Carnegie Shul Chatter – November 30, 2012

Candle Lighting time on November 30 is 4:37.

Friday Evening Service

Our initial Friday evening service is just one week away on December 7.  The service, which will begin at 7:45, will be a family oriented service with prayers and singing in both Hebrew and English.  An Oneg sponsored by Ellen and Mike Roteman will follow.  Plan to attend with your entire family.  It’s the day before Chanukah and a great way to start the celebration.


The parshah this shabbos is Vayishlach, a parshah that could just as easily  be called “Jacob’s tsuris.” (I hate using Yiddish words since I know very little of the language.  My parents used it when they wanted something to remain a secret from the kids, but tsuris is the perfect word to describe what happens to Jacob in this parshah.)

First Jacob, finally free from his servitude to Laban, starts out to return to the Holy Land, and sends messengers to Esau in hopes of reconciling with his brother, but the messengers come back and tell Jacob that Esau is coming to greet Jacob accompanied by an army of 400 men.  Jacob, fearful that his entire family will be annihilated, splits them into two camps so that one will survive if the other is defeated in battle.  Jacob prays, sends Esau elaborate gifts of cattle and sheep, then crosses a river alone at night, only to be confronted by a man, who is in reality Esau’s archangel.  They wrestle through the night, and though neither can totally vanquish the other, Jacob is injured, dislocating his hip and sciatic nerve.  When the angel wants to leave, Esau will not let him go until the angel blesses Jacob and tells him his name will be changed to Israel, which means “he who prevails over the divine.”

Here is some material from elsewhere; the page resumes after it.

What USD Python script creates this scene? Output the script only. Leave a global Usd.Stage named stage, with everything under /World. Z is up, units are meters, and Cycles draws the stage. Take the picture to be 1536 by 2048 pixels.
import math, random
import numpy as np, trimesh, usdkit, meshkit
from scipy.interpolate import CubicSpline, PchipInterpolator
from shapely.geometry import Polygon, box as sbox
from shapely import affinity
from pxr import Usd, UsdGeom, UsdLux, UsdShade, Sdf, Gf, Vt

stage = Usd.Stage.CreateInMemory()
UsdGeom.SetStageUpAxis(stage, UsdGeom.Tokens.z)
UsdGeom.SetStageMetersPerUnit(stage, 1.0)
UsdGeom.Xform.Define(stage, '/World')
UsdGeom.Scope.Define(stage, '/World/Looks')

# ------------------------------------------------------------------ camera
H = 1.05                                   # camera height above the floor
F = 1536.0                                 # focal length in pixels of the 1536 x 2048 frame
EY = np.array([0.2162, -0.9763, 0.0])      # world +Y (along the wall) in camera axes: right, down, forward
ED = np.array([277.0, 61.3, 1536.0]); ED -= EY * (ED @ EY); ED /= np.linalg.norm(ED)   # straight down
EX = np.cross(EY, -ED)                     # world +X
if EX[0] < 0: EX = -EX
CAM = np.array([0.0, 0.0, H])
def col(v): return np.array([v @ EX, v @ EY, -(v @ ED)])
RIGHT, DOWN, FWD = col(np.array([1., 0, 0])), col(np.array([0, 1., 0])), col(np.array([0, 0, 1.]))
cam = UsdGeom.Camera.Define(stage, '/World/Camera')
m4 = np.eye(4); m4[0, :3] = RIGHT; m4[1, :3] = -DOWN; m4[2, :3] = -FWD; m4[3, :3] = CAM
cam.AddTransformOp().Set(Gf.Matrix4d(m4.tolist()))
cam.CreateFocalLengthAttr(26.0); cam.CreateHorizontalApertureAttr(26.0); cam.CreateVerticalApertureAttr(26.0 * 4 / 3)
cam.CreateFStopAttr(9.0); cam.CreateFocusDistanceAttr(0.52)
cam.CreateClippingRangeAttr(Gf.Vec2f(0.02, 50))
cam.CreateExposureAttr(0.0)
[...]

Jacob and Esau then meet, embrace, and go their own separate ways, with Jacob buying land near Shechem, where Jacob encounters more tsuris.  This time the crown prince of Shechem, also named Shechem, rapes Jacobs daughter,  Dinah, and holds her as a hostage when she leaves Jacob’s camp and goes alone into the city of Shechem.

Jacob is informed that Shechem wants to marry Dinah, and Jacob’s sons, Simon and Levi, agree to the marriage if all of the men in Shechem agree to circumcise themselves.  On the third day after their  circumcisions, Simon and Levi go to Shechem, kill all of the men, and rescue their sister.

Jacob fears that the neighboring Canaanites will seek retribution for the killing of the Shechem men, and travels on to Canaan where, in Beth-El, God appears to him, blesses him, and changes his name to Israel.

Jacob and his family then continue on to Hebron, but Jacob is faced with still more tsuris.  Rachel dies while giving birth to her second son, Benjamin, and Jacob’s oldest son, Reuben, interferes with his father’s marital life.

Finally, Jacob arrives in Hebron. Subsequently, Isaac dies at age 180 and is buried by both Jacob and Esau.

The annual Mitzvah Day, sponsored by the Jewish Federation of Greater Pittsburgh, is December 25.  Mitzvah Day is an annual hands-on Jewish community volunteer event taking place on Christmas Day. Mitzvah Day allows members of the Jewish community to give back to the Pittsburgh community, and it enables the professional staffs and regular volunteers of many non-profit agencies to enjoy the holiday with their families and know that their agencies and clients are being cared for.

Mitzvah Day is family-friendly with volunteers participating in a wide variety of activities, including packing backpacks to be distributed to at-risk children, serving meals to the homeless at Rainbow Kitchen and caring for animals at the Human Society, to name just a few.